Indonesia's economy grew fast early in 2026, but not for the right reasons
▼ Bad for Indonesia fast growth rests on one-off holiday spending
Indonesia's economy grew 5.61 percent in the first three months of 2026 compared with a year earlier, its fastest pace in almost three years. But as Nikkei Asia reports, economists warned the strong headline number hides a weaker reality underneath.
The growth came mostly from a burst of household spending around the Eid al-Fitr holiday in late March, when millions of Indonesians travel home and shop for the celebration. That kind of spending gives a one-off lift but does not last. What economists want to see instead, steady growth in investment and exports that builds lasting jobs and income, was much weaker. A companion analysis put it bluntly, arguing the growth served the state's numbers more than ordinary people's wallets, boosted by government spending and bonuses rather than rising private earnings.

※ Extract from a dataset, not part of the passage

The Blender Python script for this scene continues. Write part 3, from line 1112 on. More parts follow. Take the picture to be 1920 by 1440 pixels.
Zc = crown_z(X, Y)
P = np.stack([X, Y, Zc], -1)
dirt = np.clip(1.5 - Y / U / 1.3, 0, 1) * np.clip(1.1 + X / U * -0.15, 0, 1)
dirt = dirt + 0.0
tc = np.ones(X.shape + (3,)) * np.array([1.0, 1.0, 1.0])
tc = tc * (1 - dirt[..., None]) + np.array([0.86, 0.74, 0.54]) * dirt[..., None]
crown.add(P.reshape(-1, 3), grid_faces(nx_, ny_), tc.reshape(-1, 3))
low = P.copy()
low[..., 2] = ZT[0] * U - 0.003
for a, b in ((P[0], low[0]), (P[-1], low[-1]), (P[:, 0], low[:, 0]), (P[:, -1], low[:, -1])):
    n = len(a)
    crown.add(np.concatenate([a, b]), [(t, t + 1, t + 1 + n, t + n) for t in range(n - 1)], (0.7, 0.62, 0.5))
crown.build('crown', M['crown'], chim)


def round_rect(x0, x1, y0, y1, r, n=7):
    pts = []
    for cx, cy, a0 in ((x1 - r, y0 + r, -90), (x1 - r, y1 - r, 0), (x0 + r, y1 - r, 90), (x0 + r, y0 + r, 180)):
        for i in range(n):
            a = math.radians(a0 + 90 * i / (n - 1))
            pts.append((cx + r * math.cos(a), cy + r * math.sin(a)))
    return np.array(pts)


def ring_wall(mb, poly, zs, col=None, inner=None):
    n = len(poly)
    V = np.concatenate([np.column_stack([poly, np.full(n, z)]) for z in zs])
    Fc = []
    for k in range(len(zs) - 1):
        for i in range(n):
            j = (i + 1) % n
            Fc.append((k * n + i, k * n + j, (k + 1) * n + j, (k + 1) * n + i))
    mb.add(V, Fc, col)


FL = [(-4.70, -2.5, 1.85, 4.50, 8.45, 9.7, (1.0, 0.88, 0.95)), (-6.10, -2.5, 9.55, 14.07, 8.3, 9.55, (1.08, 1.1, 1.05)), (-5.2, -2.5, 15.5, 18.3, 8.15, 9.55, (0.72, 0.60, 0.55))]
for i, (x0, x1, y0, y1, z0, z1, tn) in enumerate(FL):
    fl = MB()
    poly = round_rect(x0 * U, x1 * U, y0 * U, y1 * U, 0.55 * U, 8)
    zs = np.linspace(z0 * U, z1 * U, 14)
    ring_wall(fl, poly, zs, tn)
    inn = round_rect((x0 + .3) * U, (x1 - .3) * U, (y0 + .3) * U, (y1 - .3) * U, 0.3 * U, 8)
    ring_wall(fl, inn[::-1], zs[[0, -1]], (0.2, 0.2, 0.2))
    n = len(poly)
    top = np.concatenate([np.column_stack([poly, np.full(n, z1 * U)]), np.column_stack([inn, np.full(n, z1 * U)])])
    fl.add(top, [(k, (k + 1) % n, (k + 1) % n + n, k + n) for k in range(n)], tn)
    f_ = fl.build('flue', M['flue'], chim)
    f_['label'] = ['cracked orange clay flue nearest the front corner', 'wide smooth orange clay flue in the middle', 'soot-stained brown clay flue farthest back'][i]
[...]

The timing made the warning sharper. Within days of the upbeat figure, the rupiah and the stock market would come under heavy pressure. A good growth number, in other words, was not enough to reassure investors who were looking past the headline to the shakier foundations below it.
Why it matters
A growth figure can look reassuring while the parts that create steady jobs, investment and exports, stay weak, which is why the number alone may not mean more work or higher pay for you. It also warns that spending around holidays can flatter the economy for a quarter. Watch whether growth later in the year comes from investment and exports, or keeps leaning on holiday spending.